START
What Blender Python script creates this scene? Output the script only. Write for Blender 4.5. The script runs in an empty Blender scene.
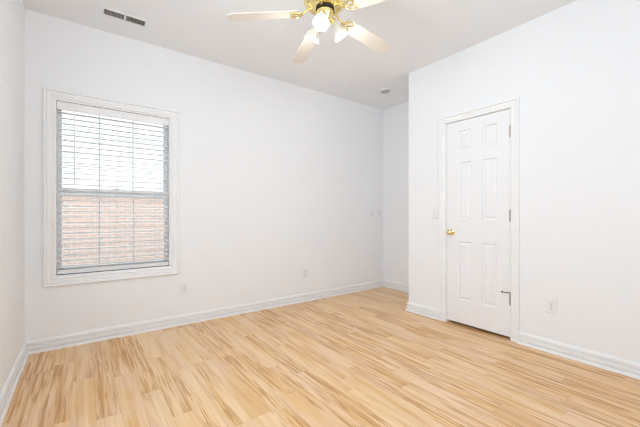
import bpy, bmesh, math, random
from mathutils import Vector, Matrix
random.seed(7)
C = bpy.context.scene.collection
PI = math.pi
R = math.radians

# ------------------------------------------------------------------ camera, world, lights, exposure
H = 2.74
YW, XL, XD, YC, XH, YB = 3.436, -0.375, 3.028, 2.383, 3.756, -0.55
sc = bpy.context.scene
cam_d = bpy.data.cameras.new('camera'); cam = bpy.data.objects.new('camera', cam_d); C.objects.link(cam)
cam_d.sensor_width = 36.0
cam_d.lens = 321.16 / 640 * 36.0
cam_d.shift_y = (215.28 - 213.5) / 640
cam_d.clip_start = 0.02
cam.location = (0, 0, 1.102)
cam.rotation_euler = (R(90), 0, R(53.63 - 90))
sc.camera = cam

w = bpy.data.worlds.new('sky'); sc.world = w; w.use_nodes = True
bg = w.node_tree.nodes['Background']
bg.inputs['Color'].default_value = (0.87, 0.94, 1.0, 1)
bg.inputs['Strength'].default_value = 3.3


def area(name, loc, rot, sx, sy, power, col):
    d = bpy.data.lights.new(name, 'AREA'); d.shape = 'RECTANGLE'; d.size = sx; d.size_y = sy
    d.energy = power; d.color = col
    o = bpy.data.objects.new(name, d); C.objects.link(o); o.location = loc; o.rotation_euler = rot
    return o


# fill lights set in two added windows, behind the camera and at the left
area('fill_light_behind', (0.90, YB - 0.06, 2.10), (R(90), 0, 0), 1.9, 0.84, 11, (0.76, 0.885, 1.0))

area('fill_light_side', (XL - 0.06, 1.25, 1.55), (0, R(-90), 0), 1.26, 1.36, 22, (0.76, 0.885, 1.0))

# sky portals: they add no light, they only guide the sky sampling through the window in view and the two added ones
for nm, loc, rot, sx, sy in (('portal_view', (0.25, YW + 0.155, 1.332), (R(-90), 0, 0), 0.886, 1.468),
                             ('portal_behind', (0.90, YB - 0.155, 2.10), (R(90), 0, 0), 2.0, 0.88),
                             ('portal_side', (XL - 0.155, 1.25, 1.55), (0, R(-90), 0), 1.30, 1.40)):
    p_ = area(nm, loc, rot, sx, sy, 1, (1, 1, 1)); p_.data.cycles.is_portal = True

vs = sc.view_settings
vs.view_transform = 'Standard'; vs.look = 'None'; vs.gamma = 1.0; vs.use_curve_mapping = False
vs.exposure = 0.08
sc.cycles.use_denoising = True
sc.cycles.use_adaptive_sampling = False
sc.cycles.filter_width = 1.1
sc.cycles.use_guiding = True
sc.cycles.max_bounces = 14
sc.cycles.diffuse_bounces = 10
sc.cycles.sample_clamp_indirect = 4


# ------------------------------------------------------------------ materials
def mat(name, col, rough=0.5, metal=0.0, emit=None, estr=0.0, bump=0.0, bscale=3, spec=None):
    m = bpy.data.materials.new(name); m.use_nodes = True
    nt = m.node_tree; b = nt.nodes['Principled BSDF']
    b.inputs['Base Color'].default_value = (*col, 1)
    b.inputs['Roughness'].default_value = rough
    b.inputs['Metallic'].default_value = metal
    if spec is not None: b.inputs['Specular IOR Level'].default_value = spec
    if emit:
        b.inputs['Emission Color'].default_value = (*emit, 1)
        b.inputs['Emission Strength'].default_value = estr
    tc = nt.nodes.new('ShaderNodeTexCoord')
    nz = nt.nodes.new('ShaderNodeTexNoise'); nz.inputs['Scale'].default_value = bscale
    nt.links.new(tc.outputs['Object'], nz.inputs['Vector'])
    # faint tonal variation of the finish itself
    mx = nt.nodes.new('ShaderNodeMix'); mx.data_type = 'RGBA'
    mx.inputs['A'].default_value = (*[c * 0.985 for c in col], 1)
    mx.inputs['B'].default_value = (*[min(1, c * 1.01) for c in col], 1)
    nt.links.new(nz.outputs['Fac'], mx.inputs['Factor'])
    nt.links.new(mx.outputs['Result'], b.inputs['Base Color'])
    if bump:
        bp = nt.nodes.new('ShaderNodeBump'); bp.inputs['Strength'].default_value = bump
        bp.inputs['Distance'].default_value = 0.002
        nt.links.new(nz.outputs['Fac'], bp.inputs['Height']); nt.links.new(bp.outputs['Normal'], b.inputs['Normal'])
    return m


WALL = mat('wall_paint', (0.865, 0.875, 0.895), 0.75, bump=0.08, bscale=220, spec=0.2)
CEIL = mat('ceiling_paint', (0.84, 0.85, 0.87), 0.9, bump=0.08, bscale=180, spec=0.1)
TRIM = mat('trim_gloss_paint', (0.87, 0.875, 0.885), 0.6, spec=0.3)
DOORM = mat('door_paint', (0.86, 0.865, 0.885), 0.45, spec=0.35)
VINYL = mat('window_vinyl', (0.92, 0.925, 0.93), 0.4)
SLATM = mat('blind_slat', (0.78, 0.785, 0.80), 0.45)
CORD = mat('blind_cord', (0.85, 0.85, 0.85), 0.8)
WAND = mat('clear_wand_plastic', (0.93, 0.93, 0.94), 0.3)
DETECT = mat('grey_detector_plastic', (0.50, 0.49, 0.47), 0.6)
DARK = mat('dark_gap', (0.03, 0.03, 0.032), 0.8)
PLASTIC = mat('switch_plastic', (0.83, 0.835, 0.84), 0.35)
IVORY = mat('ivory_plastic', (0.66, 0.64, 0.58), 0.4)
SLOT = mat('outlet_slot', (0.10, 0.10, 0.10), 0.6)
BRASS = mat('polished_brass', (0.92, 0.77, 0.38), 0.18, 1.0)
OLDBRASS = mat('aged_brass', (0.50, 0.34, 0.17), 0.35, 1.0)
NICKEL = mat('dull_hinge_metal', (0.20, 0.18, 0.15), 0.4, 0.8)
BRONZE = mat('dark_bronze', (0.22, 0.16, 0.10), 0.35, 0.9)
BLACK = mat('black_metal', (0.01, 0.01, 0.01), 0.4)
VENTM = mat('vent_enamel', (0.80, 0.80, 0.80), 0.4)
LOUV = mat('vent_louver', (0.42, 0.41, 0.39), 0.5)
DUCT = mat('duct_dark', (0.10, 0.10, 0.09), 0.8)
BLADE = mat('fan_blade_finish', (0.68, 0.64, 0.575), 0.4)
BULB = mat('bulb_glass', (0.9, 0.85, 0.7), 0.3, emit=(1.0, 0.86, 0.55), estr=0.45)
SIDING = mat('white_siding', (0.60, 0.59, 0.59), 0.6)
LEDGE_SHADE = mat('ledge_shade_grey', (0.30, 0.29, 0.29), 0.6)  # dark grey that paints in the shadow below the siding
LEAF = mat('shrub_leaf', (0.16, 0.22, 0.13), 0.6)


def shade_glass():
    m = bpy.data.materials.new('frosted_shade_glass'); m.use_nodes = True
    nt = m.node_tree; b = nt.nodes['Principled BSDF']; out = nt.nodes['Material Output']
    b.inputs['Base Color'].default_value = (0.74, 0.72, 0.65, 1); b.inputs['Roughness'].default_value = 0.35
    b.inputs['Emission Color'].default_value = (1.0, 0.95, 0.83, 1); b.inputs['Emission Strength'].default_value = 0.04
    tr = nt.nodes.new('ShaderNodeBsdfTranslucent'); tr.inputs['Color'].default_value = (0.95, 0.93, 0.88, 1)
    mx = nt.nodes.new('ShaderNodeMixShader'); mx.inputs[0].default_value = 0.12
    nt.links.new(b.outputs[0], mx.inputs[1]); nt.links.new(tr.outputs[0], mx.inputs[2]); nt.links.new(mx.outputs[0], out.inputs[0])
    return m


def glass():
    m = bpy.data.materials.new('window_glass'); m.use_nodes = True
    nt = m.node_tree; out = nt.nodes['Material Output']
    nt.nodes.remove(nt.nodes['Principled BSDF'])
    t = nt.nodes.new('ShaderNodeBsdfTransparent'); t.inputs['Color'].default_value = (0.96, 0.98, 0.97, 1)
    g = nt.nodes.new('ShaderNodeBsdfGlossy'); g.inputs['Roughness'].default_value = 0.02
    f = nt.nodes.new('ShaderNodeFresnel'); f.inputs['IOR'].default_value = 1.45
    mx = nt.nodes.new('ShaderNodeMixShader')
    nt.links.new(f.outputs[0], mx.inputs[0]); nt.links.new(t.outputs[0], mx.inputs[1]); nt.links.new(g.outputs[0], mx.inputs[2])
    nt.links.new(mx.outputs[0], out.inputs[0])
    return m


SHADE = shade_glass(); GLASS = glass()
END
Leave out the pictures and repeat exactly the lines from the start of the material through the line that contains "p_ = area(nm, loc, rot, sx, sy, 1, (1, 1, 1));", both included.

* [SOLUTION FOR THIS TASK]
What Blender Python script creates this scene? Output the script only. Write for Blender 4.5. The script runs in an empty Blender scene.
import bpy, bmesh, math, random
from mathutils import Vector, Matrix
random.seed(7)
C = bpy.context.scene.collection
PI = math.pi
R = math.radians

# ------------------------------------------------------------------ camera, world, lights, exposure
H = 2.74
YW, XL, XD, YC, XH, YB = 3.436, -0.375, 3.028, 2.383, 3.756, -0.55
sc = bpy.context.scene
cam_d = bpy.data.cameras.new('camera'); cam = bpy.data.objects.new('camera', cam_d); C.objects.link(cam)
cam_d.sensor_width = 36.0
cam_d.lens = 321.16 / 640 * 36.0
cam_d.shift_y = (215.28 - 213.5) / 640
cam_d.clip_start = 0.02
cam.location = (0, 0, 1.102)
cam.rotation_euler = (R(90), 0, R(53.63 - 90))
sc.camera = cam

w = bpy.data.worlds.new('sky'); sc.world = w; w.use_nodes = True
bg = w.node_tree.nodes['Background']
bg.inputs['Color'].default_value = (0.87, 0.94, 1.0, 1)
bg.inputs['Strength'].default_value = 3.3


def area(name, loc, rot, sx, sy, power, col):
    d = bpy.data.lights.new(name, 'AREA'); d.shape = 'RECTANGLE'; d.size = sx; d.size_y = sy
    d.energy = power; d.color = col
    o = bpy.data.objects.new(name, d); C.objects.link(o); o.location = loc; o.rotation_euler = rot
    return o


# fill lights set in two added windows, behind the camera and at the left
area('fill_light_behind', (0.90, YB - 0.06, 2.10), (R(90), 0, 0), 1.9, 0.84, 11, (0.76, 0.885, 1.0))

area('fill_light_side', (XL - 0.06, 1.25, 1.55), (0, R(-90), 0), 1.26, 1.36, 22, (0.76, 0.885, 1.0))

# sky portals: they add no light, they only guide the sky sampling through the window in view and the two added ones
for nm, loc, rot, sx, sy in (('portal_view', (0.25, YW + 0.155, 1.332), (R(-90), 0, 0), 0.886, 1.468),
                             ('portal_behind', (0.90, YB - 0.155, 2.10), (R(90), 0, 0), 2.0, 0.88),
                             ('portal_side', (XL - 0.155, 1.25, 1.55), (0, R(-90), 0), 1.30, 1.40)):
    p_ = area(nm, loc, rot, sx, sy, 1, (1, 1, 1)); p_.data.cycles.is_portal = True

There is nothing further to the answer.